Ahora, una vez que hago la transición, una vez que cruzo el umbral desde el exterior hasta el interior y entro a esta cámara, entonces estoy adentro. Estoy dentro de la habitación. Ven, entrar es el ‘eis’. Una vez que estamos allí, tenemos el ‘en’. Ahora, estas dos palabras, como digo, son tan importantes porque en el Nuevo Testamento no sólo se nos dice que creamos en Cristo, sino que las Escrituras del Nuevo Testamento nos dicen que todos aquellos que tienen fe genuina están en Cristo Jesús. Que estamos en Cristo y Cristo está en nosotros; que hay una unión espiritual entre cada creyente cristiano y Cristo mismo. Y esto tiene implicaciones radicales para la iglesia, como veremos más adelante, y como dije hace un momento, todos compartimos una adopción común para que todos seamos parte de la familia de Dios.
Pero no sólo eso, todos somos parte de la comunión mística de los santos. Si estoy en Cristo y Cristo está en mí, si hay una unión donde decimos que esto es Cristo y yo entro en Cristo – Él está en mí, yo estoy en Él – y tú entras en Cristo y estás unido con Cristo y Cristo está en ti, ¿qué dice eso acerca de mi relación contigo?
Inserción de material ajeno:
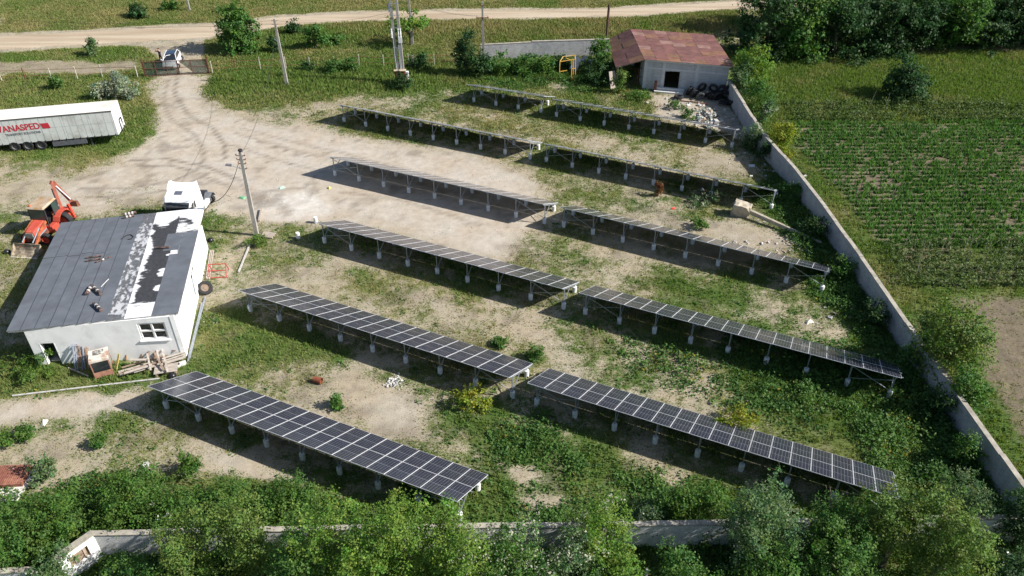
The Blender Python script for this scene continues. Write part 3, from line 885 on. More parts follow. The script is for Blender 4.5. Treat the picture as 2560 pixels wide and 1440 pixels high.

Ven, esta unión mística se extiende más allá de nuestra incorporación individual a Cristo, pero se convierte en el fundamento y el vínculo para la comunión espiritual trascendente que todos los cristianos disfrutan con todos los demás cristianos. Y también tiene un impacto indirecto en nosotros cuando lo entendemos. Que si eres mi hermano o eres mi hermana y Cristo está en ti y tú estás en Cristo, entonces cualquier problema que tenga contigo, tengo que ser capaz de entender que esta unión que ambos compartimos con Cristo trasciende esas dificultades.
Entonces, esto no es sólo un concepto teórico, sino que realmente detalla las profundidades y riquezas de esa familia que es una familia más fuerte con un lazo y vínculo más fuerte que incluso el de las familias biológicas que disfrutamos en este mundo. Este es el fruto de nuestra adopción.